Und noch eine Blockchain basierte Errungenschaft wirkt auf den Megatrend der Disintermediation: Smart Contracts. Smart Contracts bilden die Logik vertraglicher Regelungen, wie Service-Level-Agreements oder digitale Kaufverträge, technisch ab und überprüfen, ob bestimmte vertraglich definierte Anforderungen eingetreten sind, um dann ohne menschlichen Einfluss Handlungen auszuführen.
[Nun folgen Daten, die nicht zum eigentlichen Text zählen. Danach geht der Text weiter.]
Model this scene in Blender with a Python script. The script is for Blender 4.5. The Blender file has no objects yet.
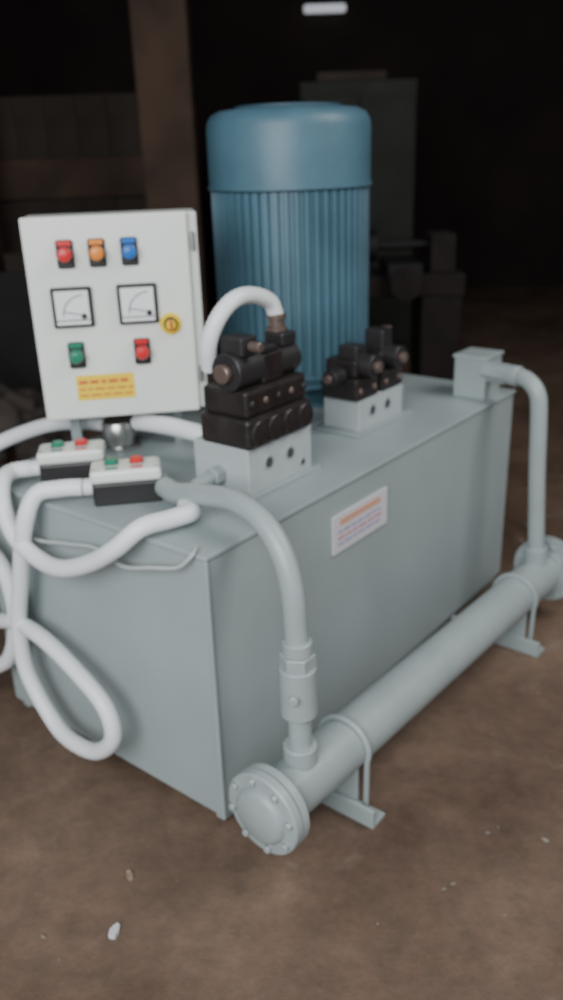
import bpy, bmesh, math, random
from mathutils import Vector, Matrix
random.seed(3)
D=bpy.data; SC=bpy.context.scene
# ---------------------------------------------------------------- materials
def mat(name,col,rough=.5,metal=0,noise=0,nscale=8,col2=None,bump=0,bscale=40,spec=.5,detail=6,lo=.35,hi=.7,emit=0):
    m=D.materials.new(name);m.use_nodes=True;nt=m.node_tree;b=nt.nodes['Principled BSDF']
    b.inputs['Base Color'].default_value=(*col,1);b.inputs['Roughness'].default_value=rough
    b.inputs['Metallic'].default_value=metal;b.inputs['Specular IOR Level'].default_value=spec
    if emit:
        b.inputs['Emission Color'].default_value=(*col,1);b.inputs['Emission Strength'].default_value=emit
    tc=nt.nodes.new('ShaderNodeTexCoord')
    if noise:
        n=nt.nodes.new('ShaderNodeTexNoise');n.inputs['Scale'].default_value=nscale;n.inputs['Detail'].default_value=detail
        nt.links.new(tc.outputs['Object'],n.inputs['Vector'])
        r=nt.nodes.new('ShaderNodeValToRGB');r.color_ramp.elements[0].position=lo;r.color_ramp.elements[1].position=hi
        c2=col2 or tuple(c*(1-noise) for c in col)
        r.color_ramp.elements[0].color=(*c2,1);r.color_ramp.elements[1].color=(*col,1)
        nt.links.new(n.outputs['Fac'],r.inputs['Fac']);nt.links.new(r.outputs['Color'],b.inputs['Base Color'])
    if bump:
        n=nt.nodes.new('ShaderNodeTexNoise');n.inputs['Scale'].default_value=bscale;n.inputs['Detail'].default_value=4
        nt.links.new(tc.outputs['Object'],n.inputs['Vector'])
        bp=nt.nodes.new('ShaderNodeBump');bp.inputs['Strength'].default_value=bump;bp.inputs['Distance'].default_value=.01
        nt.links.new(n.outputs['Fac'],bp.inputs['Height']);nt.links.new(bp.outputs['Normal'],b.inputs['Normal'])
    return m
GREY=mat('grey_paint',(.335,.388,.392),.45,noise=.14,nscale=2.5,bump=.08,bscale=25)
GREY2=mat('grey_paint_pipe',(.34,.388,.388),.4,noise=.12,nscale=6,bump=.08,bscale=30)
LGREY=mat('light_grey_paint',(.45,.49,.49),.4,noise=.1,nscale=8)
HOLE=mat('port_dark',(.05,.055,.06),.7)
BLUE=mat('motor_blue_paint',(.080,.168,.222),.45,noise=.25,nscale=5,bump=.05)
BLUED=mat('motor_blue_dark',(.03,.07,.10),.6)
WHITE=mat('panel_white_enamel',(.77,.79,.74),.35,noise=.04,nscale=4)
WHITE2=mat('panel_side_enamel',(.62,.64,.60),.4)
BLACK=mat('black_plastic',(.022,.02,.021),.42)
BLKV=mat('valve_black_casting',(.028,.021,.02),.4,noise=.5,nscale=20,bump=.2,bscale=60)
BRN=mat('valve_brown_fitting',(.18,.13,.11),.35,metal=.5)
STEEL=mat('steel',(.5,.5,.48),.28,metal=.9)
HOSE=mat('white_conduit_plastic',(.80,.81,.82),.4)
CABLE=mat('grey_cable',(.42,.45,.44),.5)
RED=mat('lens_red',(.60,.025,.03),.3);GRN=mat('lens_green',(.015,.20,.12),.3)
AMB=mat('lens_amber',(.75,.24,.03),.3);BLU=mat('lens_blue',(.01,.14,.50),.3)
YEL=mat('label_yellow',(.85,.60,.03),.5);INK=mat('ink_red',(.6,.12,.04),.5);INKB=mat('ink_blue',(.30,.28,.45),.5)
PAPER=mat('paper_white',(.78,.78,.78),.5);INKK=mat('ink_black',(.04,.04,.05),.6)
PAPERL=mat('label_paper_pale',(.60,.58,.61),.5);INKP=mat('ink_faded_pink',(.50,.20,.26),.5);INKO=mat('ink_orange',(.62,.33,.22),.5)
# ---------------------------------------------------------------- helpers
def group(name,loc=(0,0,0),rz=0):
    e=D.objects.new(name,None);e.location=loc;e.rotation_euler=(0,0,rz);e.empty_display_size=.1
    SC.collection.objects.link(e);return e
def link(name,bm,m,parent=None,smooth=False,loc=(0,0,0),rot=(0,0,0),bevel=0,seg=2):
    me=D.meshes.new(name);bmesh.ops.recalc_face_normals(bm,faces=bm.faces);bm.to_mesh(me);bm.free()
    ms=m if isinstance(m,(list,tuple)) else [m]
    for x in ms: me.materials.append(x)
    o=D.objects.new(name,me);SC.collection.objects.link(o);o.location=loc;o.rotation_euler=rot
    if parent: o.parent=parent
    if smooth:
        for p in me.polygons:p.use_smooth=True
        try: me.set_sharp_from_angle(angle=math.radians(38))
        except Exception: pass
    if bevel:
        b=o.modifiers.new('b','BEVEL');b.width=bevel;b.segments=seg;b.limit_method='ANGLE'
    return o
def box(name,lo,hi,m,parent=None,bevel=.004,rz=0):
    c=[(a+b)/2 for a,b in zip(lo,hi)];s=[b-a for a,b in zip(lo,hi)]
    bm=bmesh.new();bmesh.ops.create_cube(bm,size=1);bmesh.ops.scale(bm,vec=s,verts=bm.verts)
    return link(name,bm,m,parent,loc=c,rot=(0,0,rz),bevel=bevel)
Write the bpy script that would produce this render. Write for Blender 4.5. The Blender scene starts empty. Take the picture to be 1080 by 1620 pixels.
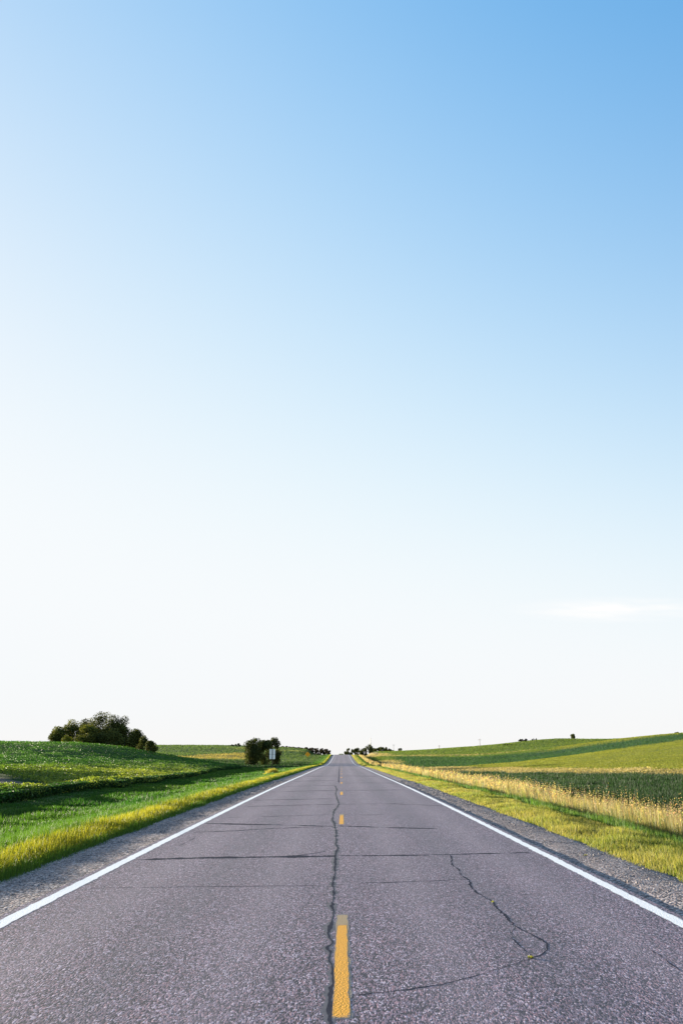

Beispielsweise erhöht sich der Preis für ein Carsharing Cabrio-Angebot automatisch bei sonnigem Wetter oder es wird nach jeweils 3000 Kilometer Laufleistung die Leasing-Rate eines PKW abgebucht. Dank der Blockchain-Technologie werden Smart Contracts nun einfacher umsetzbar und sicherer. Und was ist die Konsequenz? Es kommt zu einer Disintermediation von Sachbearbeitern! Wozu benötigen wir noch Mitarbeiter in der Rechnungsprüfung, im Bestellwesen, der Wareneingangsprüfung, im Vertragswesen etc., wenn mittels Smart Contracts die Automatisierung von Standardprozessen weiter voranschreitet? Denn diese Mitarbeiter sind in Wahrheit auch nur Intermediäre, die durch Algorithmen ausgetauscht werden können.